Many of these signs, on their own, can happen in healthy relationships. Someone may give a lot of gifts because that is how they express love. Someone may offer you financial security because they want you to be able to pursue your own passions, such as by going back to school or writing a novel, when you would never have the time to do so while working in your current job - especially if you have told them how much you hate that job or are exhausted by it. When you are considering these signs, ask how many of them show up and ask yourself how the person you’re with makes you feel. If you have a gut instinct that something “isn’t right”, listen to it. If someone makes you feel “obligated” to repay them, or you feel like you’re being taken advantage of, those are not good signs.

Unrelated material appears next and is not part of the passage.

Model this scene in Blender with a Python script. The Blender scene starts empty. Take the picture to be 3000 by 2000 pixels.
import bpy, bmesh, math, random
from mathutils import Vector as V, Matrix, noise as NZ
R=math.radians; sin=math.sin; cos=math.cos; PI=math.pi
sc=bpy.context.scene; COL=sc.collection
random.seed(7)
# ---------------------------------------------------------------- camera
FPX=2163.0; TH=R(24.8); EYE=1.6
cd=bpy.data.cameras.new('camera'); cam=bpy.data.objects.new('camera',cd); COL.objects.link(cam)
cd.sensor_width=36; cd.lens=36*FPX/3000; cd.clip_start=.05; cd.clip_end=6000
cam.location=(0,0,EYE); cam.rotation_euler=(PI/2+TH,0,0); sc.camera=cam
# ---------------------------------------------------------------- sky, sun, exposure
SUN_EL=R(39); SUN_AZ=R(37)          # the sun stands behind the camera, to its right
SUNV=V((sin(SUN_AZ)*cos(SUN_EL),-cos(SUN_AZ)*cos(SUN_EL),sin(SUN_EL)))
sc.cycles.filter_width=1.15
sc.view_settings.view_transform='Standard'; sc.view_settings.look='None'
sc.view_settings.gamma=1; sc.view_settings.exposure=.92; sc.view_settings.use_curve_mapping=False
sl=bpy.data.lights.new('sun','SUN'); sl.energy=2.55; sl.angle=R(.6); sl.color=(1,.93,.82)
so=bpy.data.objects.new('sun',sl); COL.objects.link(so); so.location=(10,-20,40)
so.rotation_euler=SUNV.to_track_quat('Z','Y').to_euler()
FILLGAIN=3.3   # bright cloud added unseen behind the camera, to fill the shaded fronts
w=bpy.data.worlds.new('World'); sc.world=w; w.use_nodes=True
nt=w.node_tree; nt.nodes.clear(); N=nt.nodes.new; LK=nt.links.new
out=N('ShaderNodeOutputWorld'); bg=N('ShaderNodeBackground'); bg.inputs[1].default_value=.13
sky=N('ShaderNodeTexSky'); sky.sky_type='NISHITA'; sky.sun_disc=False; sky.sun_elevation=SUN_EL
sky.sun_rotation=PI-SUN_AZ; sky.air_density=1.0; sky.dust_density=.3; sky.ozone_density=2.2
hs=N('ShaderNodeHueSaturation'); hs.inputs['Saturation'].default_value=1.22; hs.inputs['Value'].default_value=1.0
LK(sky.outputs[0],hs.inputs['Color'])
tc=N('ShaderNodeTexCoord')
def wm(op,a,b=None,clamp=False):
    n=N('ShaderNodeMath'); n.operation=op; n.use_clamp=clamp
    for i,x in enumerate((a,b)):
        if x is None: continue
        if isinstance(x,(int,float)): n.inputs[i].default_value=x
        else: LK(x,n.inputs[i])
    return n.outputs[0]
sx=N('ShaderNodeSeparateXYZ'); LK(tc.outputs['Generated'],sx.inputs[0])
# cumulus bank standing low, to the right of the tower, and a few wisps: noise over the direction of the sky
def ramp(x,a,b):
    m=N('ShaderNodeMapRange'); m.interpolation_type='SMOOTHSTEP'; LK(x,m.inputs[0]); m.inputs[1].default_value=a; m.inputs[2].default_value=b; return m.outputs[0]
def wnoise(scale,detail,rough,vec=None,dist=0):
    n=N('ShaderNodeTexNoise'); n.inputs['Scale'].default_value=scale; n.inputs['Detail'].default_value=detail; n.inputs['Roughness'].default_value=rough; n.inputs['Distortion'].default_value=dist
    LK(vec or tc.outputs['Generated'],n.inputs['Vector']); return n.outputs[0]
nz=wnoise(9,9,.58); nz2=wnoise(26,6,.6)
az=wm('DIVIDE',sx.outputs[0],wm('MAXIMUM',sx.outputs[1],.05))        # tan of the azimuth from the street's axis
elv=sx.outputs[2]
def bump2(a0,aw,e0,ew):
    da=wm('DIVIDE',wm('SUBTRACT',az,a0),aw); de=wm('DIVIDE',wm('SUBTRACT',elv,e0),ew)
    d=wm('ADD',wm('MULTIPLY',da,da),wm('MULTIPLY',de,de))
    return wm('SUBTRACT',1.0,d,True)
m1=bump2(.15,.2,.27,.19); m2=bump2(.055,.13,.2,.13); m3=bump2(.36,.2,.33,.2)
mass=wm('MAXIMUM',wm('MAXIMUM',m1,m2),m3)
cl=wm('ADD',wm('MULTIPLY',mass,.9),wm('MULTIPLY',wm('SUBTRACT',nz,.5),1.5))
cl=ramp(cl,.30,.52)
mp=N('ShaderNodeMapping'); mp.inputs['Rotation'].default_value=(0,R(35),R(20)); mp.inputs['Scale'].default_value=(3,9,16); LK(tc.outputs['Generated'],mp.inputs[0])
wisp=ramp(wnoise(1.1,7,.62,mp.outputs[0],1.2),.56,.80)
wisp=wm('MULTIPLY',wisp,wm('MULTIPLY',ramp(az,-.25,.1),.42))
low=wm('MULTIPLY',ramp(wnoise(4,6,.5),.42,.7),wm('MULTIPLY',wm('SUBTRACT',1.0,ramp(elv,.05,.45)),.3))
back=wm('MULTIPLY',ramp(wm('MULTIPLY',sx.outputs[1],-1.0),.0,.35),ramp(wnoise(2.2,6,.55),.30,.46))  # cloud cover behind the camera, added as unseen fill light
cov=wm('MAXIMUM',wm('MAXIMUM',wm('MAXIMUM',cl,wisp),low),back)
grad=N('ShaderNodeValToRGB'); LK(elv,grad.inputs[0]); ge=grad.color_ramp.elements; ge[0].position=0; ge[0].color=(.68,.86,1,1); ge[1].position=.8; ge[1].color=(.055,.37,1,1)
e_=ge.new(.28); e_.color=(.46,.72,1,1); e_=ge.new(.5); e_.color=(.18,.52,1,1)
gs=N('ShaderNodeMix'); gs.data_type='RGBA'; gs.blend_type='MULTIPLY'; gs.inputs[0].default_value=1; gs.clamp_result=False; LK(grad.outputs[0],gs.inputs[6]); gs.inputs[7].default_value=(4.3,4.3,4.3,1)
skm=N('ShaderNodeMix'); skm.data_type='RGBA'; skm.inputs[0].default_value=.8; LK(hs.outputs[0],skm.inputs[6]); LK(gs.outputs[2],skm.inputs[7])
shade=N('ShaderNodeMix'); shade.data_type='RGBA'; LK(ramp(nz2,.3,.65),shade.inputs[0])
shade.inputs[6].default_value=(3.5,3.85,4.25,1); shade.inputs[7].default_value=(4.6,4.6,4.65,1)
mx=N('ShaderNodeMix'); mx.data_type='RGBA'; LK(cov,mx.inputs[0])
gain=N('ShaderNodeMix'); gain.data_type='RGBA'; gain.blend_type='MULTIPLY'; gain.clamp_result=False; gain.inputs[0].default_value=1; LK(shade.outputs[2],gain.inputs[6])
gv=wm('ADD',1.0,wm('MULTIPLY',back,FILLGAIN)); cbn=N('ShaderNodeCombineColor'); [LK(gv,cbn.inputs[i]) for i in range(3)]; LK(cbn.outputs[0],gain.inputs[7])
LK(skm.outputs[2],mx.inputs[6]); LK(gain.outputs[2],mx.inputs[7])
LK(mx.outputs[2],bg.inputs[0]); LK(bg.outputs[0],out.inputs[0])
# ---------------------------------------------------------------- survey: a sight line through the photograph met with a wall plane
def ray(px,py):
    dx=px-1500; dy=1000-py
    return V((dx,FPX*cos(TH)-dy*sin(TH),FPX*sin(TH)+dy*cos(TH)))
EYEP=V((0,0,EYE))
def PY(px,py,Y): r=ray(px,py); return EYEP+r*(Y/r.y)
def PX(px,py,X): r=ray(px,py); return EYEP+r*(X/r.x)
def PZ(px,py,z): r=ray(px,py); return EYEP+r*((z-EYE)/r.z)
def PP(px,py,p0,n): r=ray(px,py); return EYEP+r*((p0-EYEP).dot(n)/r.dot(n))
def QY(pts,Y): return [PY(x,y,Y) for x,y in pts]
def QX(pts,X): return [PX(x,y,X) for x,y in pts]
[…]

If you have been groomed, it isn’t your fault and doesn’t make you weak or anything like that. Groomers tend to plan things out in ways that most people who expect partners to genuinely care about them wouldn’t anticipate. One of the main reasons grooming works is that it takes advantage of most peoples’ natural tendency to give the benefit of the doubt and interpret the actions of someone they care about in the best light. No one wants to believe that they have been the target of someone with bad intentions, but those people are the ones who chose to target, manipulate and abuse. And they are the only ones to blame.